While their last effort, Vicious Skin is the one that put them on the map, it's their newest, Martyr Immortal, that will remind you exactly why.
This album has two speeds -- fast, and faster. It really is impressive how the band is able to keep up such a fevered pace while not sacrificing the stellar songwriting that fans of the band have come to know. Speed isn't the focus, it's just the means. And since it's the actual songwriting that was focused on first and foremost, it almost goes without saying in regards to Pulling Teeth that the product is near-perfect.
Every song is downright tenacious, packed with an attitude and swagger that amplifies everything to an extremely high degree. The snarl of vocalist Mike Riley gives an overwhelming anger and venom to each and every song, and that anger is matched and sometimes superceded by the calamitous efforts of his bandmates. Look no further than "Clipped Wings" for a raucous blast of tempo changes and punchy vocals that leads to a completely unexpected bit of clean riffing before slowing to an intense crawl. That's three dramatic but extremely fluid tempo changes in not even a minute and a half; Pulling Teeth is even more impressive when the duration of the song increases.
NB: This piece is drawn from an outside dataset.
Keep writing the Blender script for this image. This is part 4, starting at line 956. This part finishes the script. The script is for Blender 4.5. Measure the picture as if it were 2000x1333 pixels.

The album's title track sees the band go through a number of long, ominous instrumental passages before really unleashing the anger, only to go back and forth between the styles a few times more. It's a technique that encompasses everything the band is good at; be it an in-your-face blast of intensity or a mood-shifting instrumental passage, Pulling Teeth does everything at a 100% level of quality. The closer, "Dismissed in Time," only further exemplifies this point. The mix of strings, soundscapes and truly eerie guitar tones is unsettling at best, because knowing the band's penchant for exploding out of nowhere, it feels like there's a scream or riff around every corner. It's that expectation that makes the track all the more impactful.
The best favor that you could do yourself is to forget Ceremony, forget Fucked Up, forget Coke Bust or any other buzz band of the moment, because as long as Pulling Teeth continue to put out records, they are where everyone's attention should firmly be focused. Because just as their songs, at any moment, they could explode.